Googleの親会社Alphabet、「X」のロボット部門を「Everyday Robots」としてスピンアウト
Alphabetはムーンショット部門「X」のロボット事業を「Everyday Robots」としてスピンアウトした。既にプロトタイプ100体以上がGoogleのキャンパスを動き回っている。人間には簡単でもロボットには難しい日常業務を機械学習でで習得中だ。
米Googleを傘下に持つAlphabetは11月19日(現地時間)、“ムーンショット”プロジェクト事業Xのロボットプロジェクトを新企業「Everyday Robots」としてスピンアウトしたと発表した。LinkedInの概要欄には「より良い毎日のためのヘルパーロボット」とある。
2016年にロボット部門の責任者に就任し、現在は「CRO」(最高ロボット責任者)という肩書のハンス・ピーター・ブロンドモ氏は公式ブログで「われわれはGoogleのチームと協力して新タイプのロボットを構築している。人間の日常生活をサポートするために、自分で学ぶロボットだ。われわれのビジョンは、コンピュータがデジタル世界に変革をもたらしたように、リアルでフィジカルな世界に変革をもたらすロボットだ」と語った。

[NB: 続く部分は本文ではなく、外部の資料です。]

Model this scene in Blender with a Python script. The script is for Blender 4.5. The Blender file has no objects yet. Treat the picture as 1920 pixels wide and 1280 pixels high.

同社のロボットのプロトタイプは既にGoogleの本社キャンパス内を動き回っており、カフェのテーブルを拭いたり、人間が分別を間違えたゴミを正しく捨て直したりしているという。「100台以上のロボットが、オフィスで多様なタスクを自律的に実行している」とブロンドモ氏。
ロボットには顔のようなカメラやセンサーのついた部分と、1本の“腕”があり、車輪付きの土台で移動する。腕の先の部分は物を掴むツールやテーブルを拭く刷毛のようなものに取り替えられるようだ。
Googleが2013年に買収し、2017年に売却したBoston Dynamicsのロボットもガラスのコップを掴んだりドアを開けたりできるが、すべてプログラミングされた動作だ。Everyday Robotsのロボットは、強化学習、共学習、デモンストレーションからの学習などの機械学習技術を組み合わせることで、日常的な業務を自ら習得していくという。
ブロンドモ氏は、「目的はクールなロボット技術の構築ではない。(中略)ロボットが、愛する人の世話をしたり、われわれがより持続可能な生活を送ったりするという世界が直面している問題の解決に役立つ可能性が非常に高いと信じている」と語る。ただし、実用化はまだかなり先で、今のところ「ロボットに新しいタスクを教え、廊下で立ち往生しないようにすることにフォーカスしている」という。